Several starters from last season may begin the year in the bullpen or in Gwinnett, but it won’t be for lack of effort this spring. Jo-Jo Reyes has been a pleasant surprise so far with a 2-0 record. Against Philadelphia, the lefthander went four innings, allowing two runs on four hits while striking out four. Some pundits thought that Reyes may have been passed by other pitchers in the system after Reyes went 0-7 over his final 13 starts with a 7.81 ERA. Jorge Campillo was in some danger of suffering from Jorge Sosa syndrome (coming out of nowhere to record a winning record, only to fade the next season) after a rough first spring training appearance, but Campillo has come on for Team Mexico in the WBC. The righty has a 1-0 record with a 1.93 ERA while striking out two in 4+ innings.
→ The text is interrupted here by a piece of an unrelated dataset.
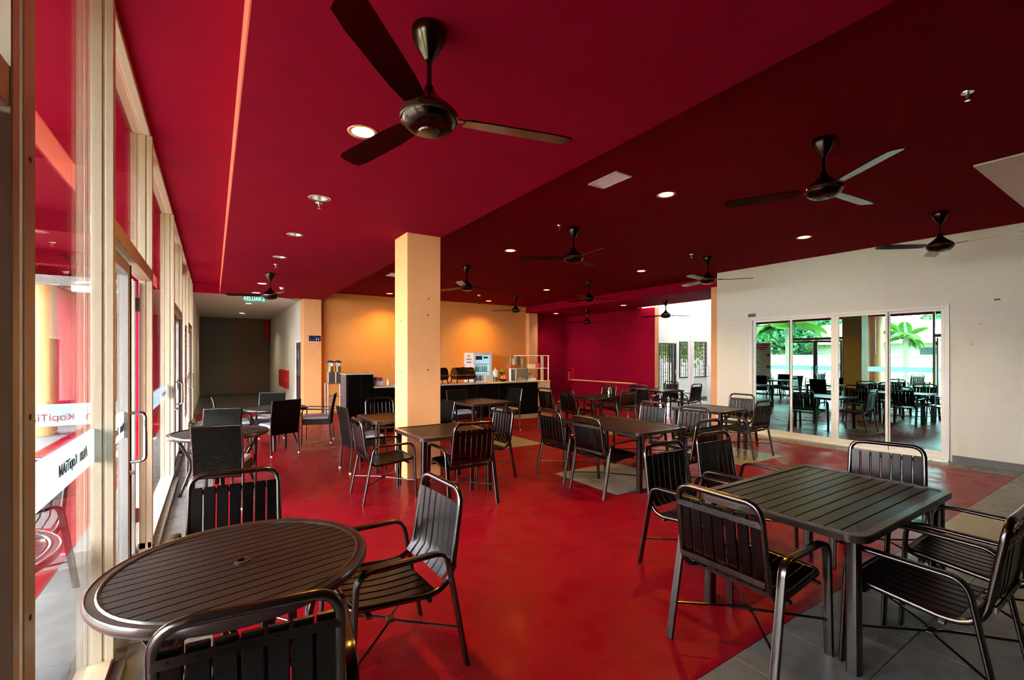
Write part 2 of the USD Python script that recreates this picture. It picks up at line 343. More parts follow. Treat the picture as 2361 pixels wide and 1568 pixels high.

The major storyline though with this pitching staff has been the phenom Tommy Hanson. The youngster has eleven strikeouts over 10.1 innings and was blowing smoke in his debut. Hanson has shown he can blow it by hitters (99 mph against Carlos Lee); he can drop the huge curve (Lee again); he can uncork a nasty slider (Ryan Howard was fooled by one of Hanson’s offerings); and Hanson can even dominate when he doesn’t have his best stuff (4.2 IP, 5 hits, 1ER, 2K 2BB, 1HBP v Florida Friday). In any other season Hanson might be getting a long look for the No.5 spot in the rotation, but with Wren’s off-season upgrading spree, Hanson will likely start the 2009 season in AAA-Gwinnett. The legend will only grow with every dominating start against overmatched minor leaguers.
Entering the season Wren called his bullpen one of the team’s strengths. Rafael Soriano has looked good in several of his appearances and Mike Gonzalez appears to have picked up where he left off last season, which was Lead Conductor at the Domination Station. If Campillo and Reyes head to the bullpen, the staff will have something that it lacked last season: depth. So far Atlanta’s pitching performance has made Wren’s decisions look very smart. If the Braves are to have a chance at the postseason, this success must continue when the games count.